213- Signature detail and translation
213
The bottom line reads as follows:
Farmāyish-i nau tarh-i mumtāz a’lā a’lā bas a’lā
“Newly commissioned, superb pattern of the finest, finest, very finest.”
Given that it’s from Kashmir and the Persian may not be quite so fine as the pattern, it could also mean “commission of a new pattern (followed by all the superlatives).”
The top line makes no sense to me, but it might to you:
600 va-909 barakat (?) 991
I have no idea what the “600 and 909” is. The word I’ve read as barakat has no dots, so it’s difficult to know what it is supposed to be. The shape looks like barakat ‘blessing,’ but that doesn’t make any sense with the “991” on top.

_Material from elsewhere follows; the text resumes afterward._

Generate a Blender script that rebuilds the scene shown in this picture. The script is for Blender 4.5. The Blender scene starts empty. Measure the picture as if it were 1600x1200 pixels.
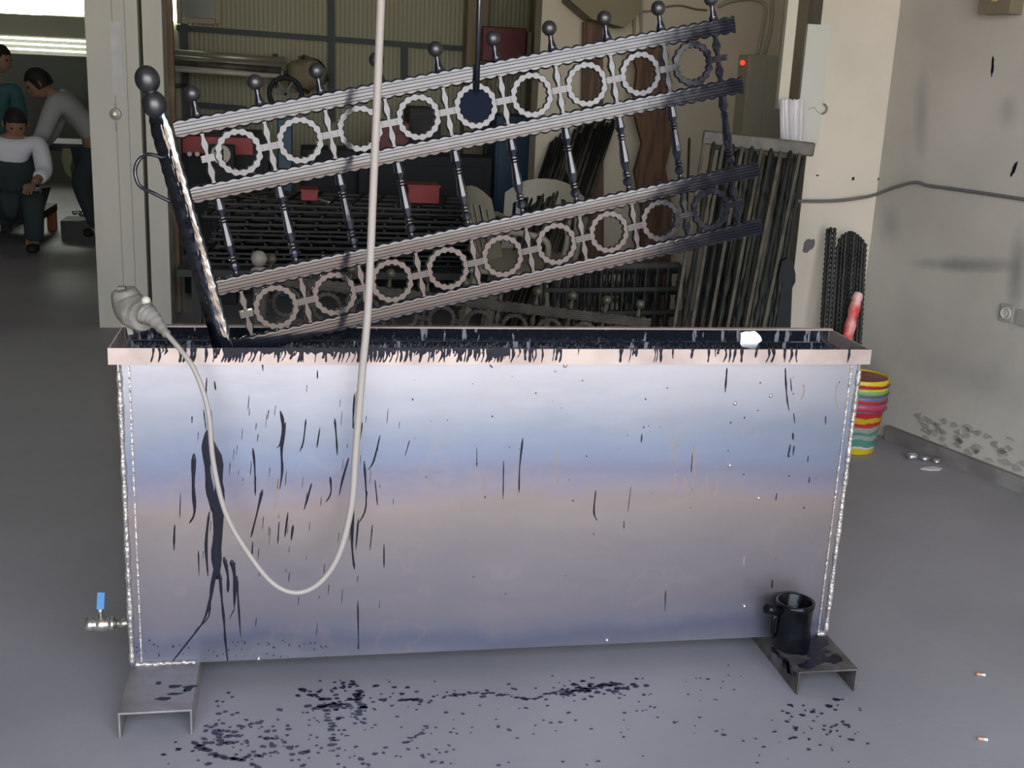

This is the way they often write dates, but I can’t think of any dating word (years or months in any known system) with that shape. If this shawl could be around 80 years old, then 991 could stand for the year 1991 of the Vikramaditya Era (we are in 2072 now)—just a guess even though it would be very strange for a Vikramaditya year to appear in Persian. It can’t be a Hegira year since we are in the 1400s now. “Barakat” could be somebody’s name.
Off at the end (left end) of the top line is something that looks like a Hindi “2.” It isn’t anything in Persian.